Understanding Rust syntax in Guessing Game

Hi

I am working through the example code in the Rust Book and I saw these code snippets.

let guess: u32 = match guess.trim().parse() {
    Ok(num) => num,
    Err(_) => continue,
};

//snip

match guess.cmp(&secret_number) {
    Ordering::Less => println!("Too small!"),
    Ordering::Greater => println!("Too big!"),
    Ordering::Equal => {
        println!("You win!");
        break;
    }
}

In the first "match", parse's curly braces end with a semi colon but in the second "match", cmp's curly braces do not.

Why is there such a difference? If I will know this later in the chapters, then I apologize for posting it too early.

This is the difference between statement and expression.

Every match is an expression. That means, you can write

let x = match some_expression {
    // snip
};

(as in the first example) or

fn something() {
    // snip
    match some_expression {
        // snip
    }
}

(that's what seems to be in the second example). In other words, you can treat the match block as some value. So, let's replace it with something simpler, so that the match syntax won't distract us: let's speak about literal 0.
The first case will then be let guess: u32 = 0; The second one is just 0.

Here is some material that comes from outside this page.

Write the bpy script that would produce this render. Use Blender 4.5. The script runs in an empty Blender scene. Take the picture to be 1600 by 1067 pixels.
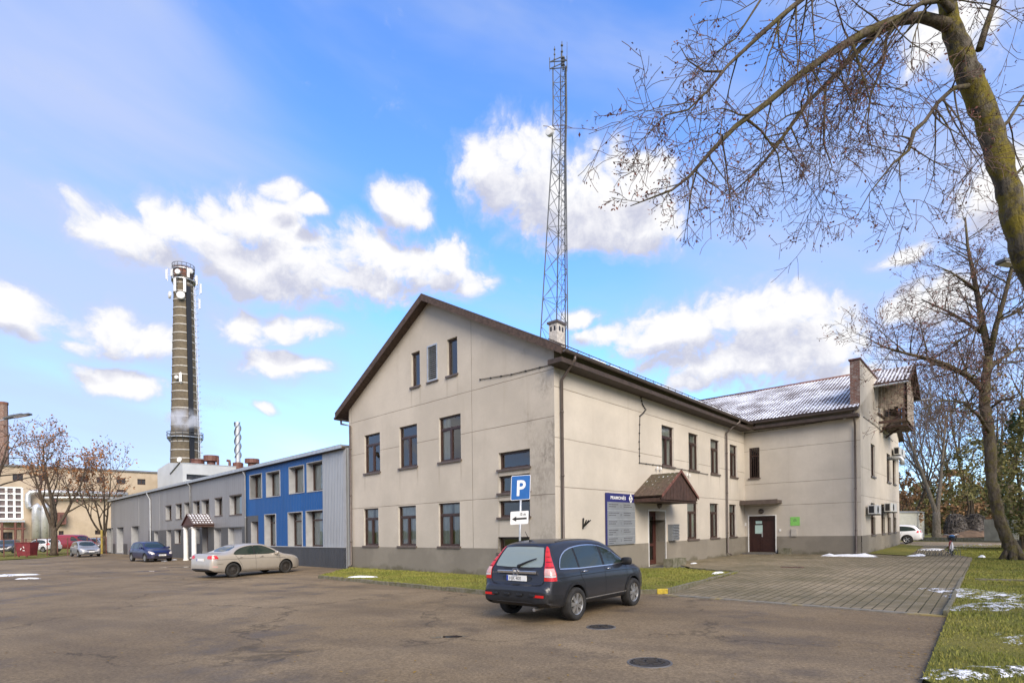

The formal difference is that let begins a statement of the form let *var*: *type* = *expression*; and the semicolon is a part of this statement syntax (or, more generally, of any statement syntax, AFAIK). The second case, contrary to this, is just a bare expression, without any enclosing statement; and the expression doesn't need any punctuation around it.

1 Like

Hi @Cerber-Ursi

Thanks for the prompt reply. I understand that now.